Statue of Confederate General Lee removed from Virginia pedestal

By By Sarah Rankin and Denise Lavoie, Associated Press

A crowd erupted in cheers and song as crews hoisted a statue of Confederate General Robert E Lee off the giant pedestal where it has towered over the US state of Virginia’s capital city for more than a century.

The statue, one of America’s largest monuments to the Confederacy, was lifted away as one of the construction workers who helped strap harnesses to Lee and his horse lifted his arms in the air and counted down, “Three, two, one!” to jubilant shouts from a crowd of hundreds.

“This was a long time coming, part of the healing process so Virginia can move forward and be a welcoming state with inclusiveness and diversity,” Governor Ralph Northam said once the statue had been lowered to the ground.

A deconstruction crew strapped the statue to a crane (Steve Helber, Pool/AP)

The Democrat said it represented “more than 400 years of history that we should not be proud of”, and he congratulated Virginians for supporting its removal.

Black Lives Matter signs could be seen in the crowd, and some people chanted “Whose streets? Our streets!” and sang “Hey hey hey, goodbye”.

The statue – which workers used a power saw to cut in two along the general’s waist so it can be hauled under overpasses to a secure location until a decision is made about its future – was removed after years of resistance and a long court battle.

Governor Northam ordered that the statue be taken down last summer, citing the pain felt across the country over the death of George Floyd in Minneapolis after a white police officer pressed a knee into his neck. But until a recent court ruling cleared the way, Governor Northam’s plans had been tied up in litigation.

Virginia Governor Ralph Northam said the statue’s removal had been ‘a long time coming’ (Steve Helber, Pool/AP)

The statue, a 21-foot (six-metre) bronze equestrian sculpture that sits on top of a pedestal nearly twice that height, has towered above a residential boulevard named Monument Avenue since 1890 in Richmond, the former capital of the Confederacy.

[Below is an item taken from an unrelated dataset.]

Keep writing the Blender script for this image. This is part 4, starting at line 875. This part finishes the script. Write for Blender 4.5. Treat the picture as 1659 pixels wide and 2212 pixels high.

Crews began work on Wednesday morning, with two public viewing areas set up. A crowd of around 200 people looked on as work to remove the statue got under way.

The state brought in a deconstruction crew surrounded by a heavy police presence to strap the statue to a crane. State, capitol and city police officers closed streets for blocks around the site, using heavy equipment and crowd-control barriers to keep people away.

The Federal Aviation Administration granted the state’s request to ban drone flights during the event, which was livestreamed through the governor’s Facebook and Twitter accounts.

Crowds of onlookers gathered to watch the event (Steve Helber, Pool/AP)

“This is a historic moment for the city of Richmond. The city, the community at large is saying that we’re not going to stand for these symbols of hate in our city anymore. And it was important for me to be here to see this historic moment,” Rachel Smucker, 28, said.

Ms Smucker, who is white, said she moved to Richmond three years ago and found Monument Avenue “jarring”.

“I’ve always found it to be offensive, as a symbol of protecting slavery and the racism that people of colour still face today,” she said.

The piece had stood alongside four other large Confederate statues on the avenue which the city removed last summer.

The statue was one of several on Monument Avenue (Steve Helber/AP)

“We put things on pedestals when we want people to look up,” Governor Northam said in June 2020 when he announced the removal plan.

“Think about the message that this sends to people coming from around the world to visit the capital city of one of the largest states in our country. Or to young children.”

After Mr Floyd’s death, the area around the statute became a hub for protests and occasional clashes between police and demonstrators.

The decisions by the governor and Richmond mayor Levar Stoney to remove the Confederate tributes marked a major victory for civil rights activists, whose previous calls over the decades to remove the statues had been resisted by both city and state officials.